I agree with you. I too have a little background in virtual reality, though nothing like yours, I was a late starter, only getting invovled after a long time using industrial 3D environments for modelling and simulation, in my work as a systems Engineer. I didn't even get into Second Life until around 2014 :)
But since then, around 2017 I started PhD candidate work with a project named "The possibilities of first person view interactions between the users of unmanned aerial vehicles, and the users of virtual worlds". I think you can probably see what the aim was. I think it has largely been achieved, and now seems to be in use in applications like remote landers on other planets, for example. The aim of my work moved on, when it became apparent that a fundamental limitation exists, not only affecting virtual world technology, preventing technology like above becoming something we will see in public virtual worlds, but actually affecting the real world, and which is actually existential, if it is not fixed.
That is the energy handling of humanity.
We take all our energy from our planet, and this is physically unsustainable, but we are tied into a mindset which has difficulty seeing it, due to the way money works. As a direct consequence, we structure the energy handling of virtual worlds in the same way as we do the real world, and they are all failing, becoming tehcnically bankrupt within only a few years for exactly the same reason, it is physically unsustainable.
The truth is that a virtual world is just a simulation of the real world, with some virtual enhancements.
As such it is a model of the real world, as surely as any engineering model applies to a product under design, it is a kind of prototype, capable of demonestraing the world we would wish to have, as well as worlds which don't work, like the current one.
Not many seem to be ready to admit the latter, the fact that if it can't work in a virtual world, it certainly can't work in the real world.

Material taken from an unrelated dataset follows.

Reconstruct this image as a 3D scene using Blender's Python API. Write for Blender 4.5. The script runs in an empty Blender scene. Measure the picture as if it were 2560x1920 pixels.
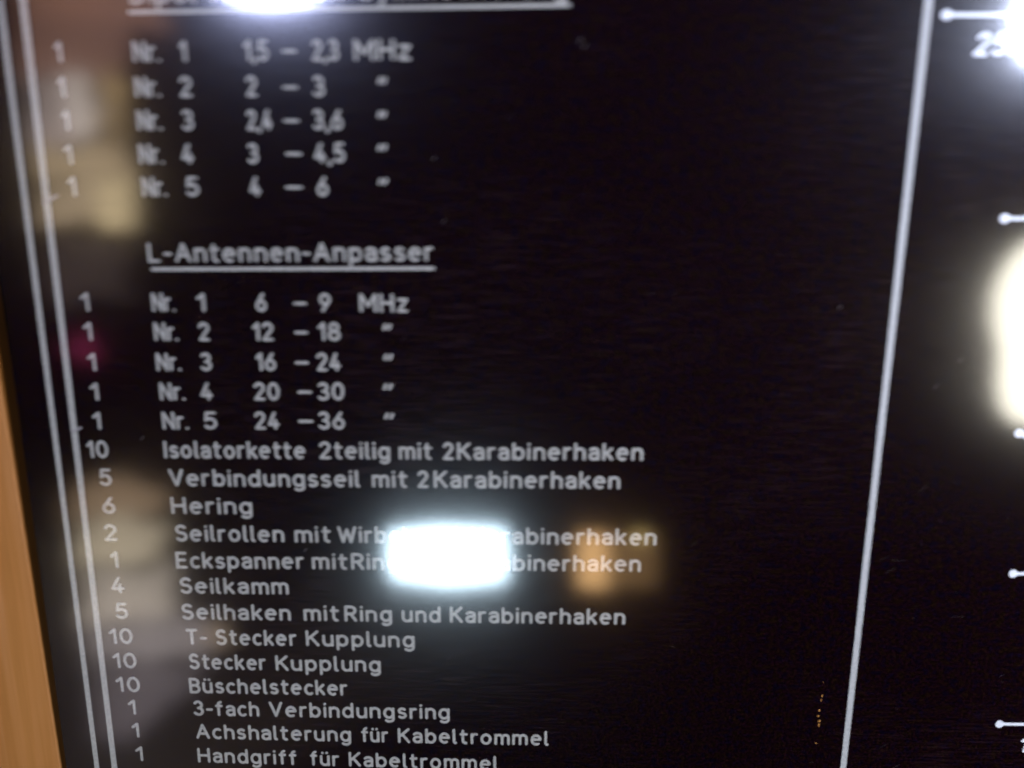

To me, you are right, but it has a definite condition, the power for the platform has to come from solar, and further, the income of the platform owners has to come from the solar product, not somehting extracted from users (Who each obtain their energy from our planet by the profit driven extracted energy business), but the opposite, the platform owners must distribute a share of the wealth generated by the solar product powering the platform, to all of the users, who in general will not be solar powered, this then supplying them with a generous UBI.
That would push the Metcalfe utiliity factor for the platform way beyond unity, it seems to me, the first platform offering users a usable UBI will wipe the floor with all competition, but this would not be a bad thing, because a single system solution is needed, we will never have real compatibility of a common virtual world with it being offered in pieces by multiple different manufacturers, with multiple different equipment offerings, all designed to work with their own proprietary virtual world protocols.
I've put this to some famous names in the industry several times now, but I never get comment from them, no-one seems to want to commit to any discussion about it.
In any case, I find myself working self funded now, working to do what I see is necessary to analyse the real world system, identifying where and how we need to work with nature to fix that, in order to finally remove our dependence on extracted energy / profit, so as to enable a future real world environment, in which we might finally see a real viable virtual world, enabling all the superhuman use cases we know exist in the scenario of fully enabled XR.
Meantime, the only development of Apple, or any other big player that would impress me, is them announcing they are going non-profit, publicly owned, and that they are, or are going wholly solar powered.
That is the only way I think anyone will ever achieve a truly full solution.